Korupsi dalam penerbitan izin juga bisa terjadi saat perusahaan memiliki lebih dari satu IUP namun tak berkegiatan apapun atau malah menyalahgunakan IUP untuk kegiatan lain misal penebangan hutan.

“Jika ini terjadi di kawasan hutan tentu akan meningkatkan laju deforestasi. Hak dan kepentingan masyarakat di sekitar WIUP cenderung diabaikan.”

Temuan serupa juga dikemukakan Juru Kampanye Energi dan Perkotaan Walhi, Dwi Sawung.

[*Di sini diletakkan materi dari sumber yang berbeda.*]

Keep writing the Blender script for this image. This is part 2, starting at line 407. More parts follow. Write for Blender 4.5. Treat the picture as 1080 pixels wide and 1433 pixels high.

Dalam catatan Walhi banyak perusahaan tambang galian C di pesisir pantai mendapatkan IUP tanpa lelang.

Sawung menyebut beberapa daerah seperti Sulawesi Selatan, Banten, Kalimatan Tengah, Kalimantan Barat, Riau dan Sumatera Utara.

“Daerah ini dapat IUP untuk produksi tapi tak ada dalam daftar IUP CnC,” katanya.

Walhi menilai, korupsi di lingkup perizinan tambang rentan karena tak ada mekanisme konsultasi publik mulai penentuan WIUP hingga penerbitan izin. Masyarakat sekitar, katanya,  hanya terlibat saat penyusunan analisa mengenai dampak lingkungan (amdal).

Fatin sepakat. Dia bilang, Amdal pun, masyarakat hanya sebagai salah satu pertimbangan. “Tak ada indikator konsultasi publik tercapai dengan benar. Bagaimana jika satu orang menolak dan yang lain tidak? Atau bagaimana jika hanya kepala desa yang setuju? Ini perlu jadi masukan bagi pemangku kepentingan,” katanya.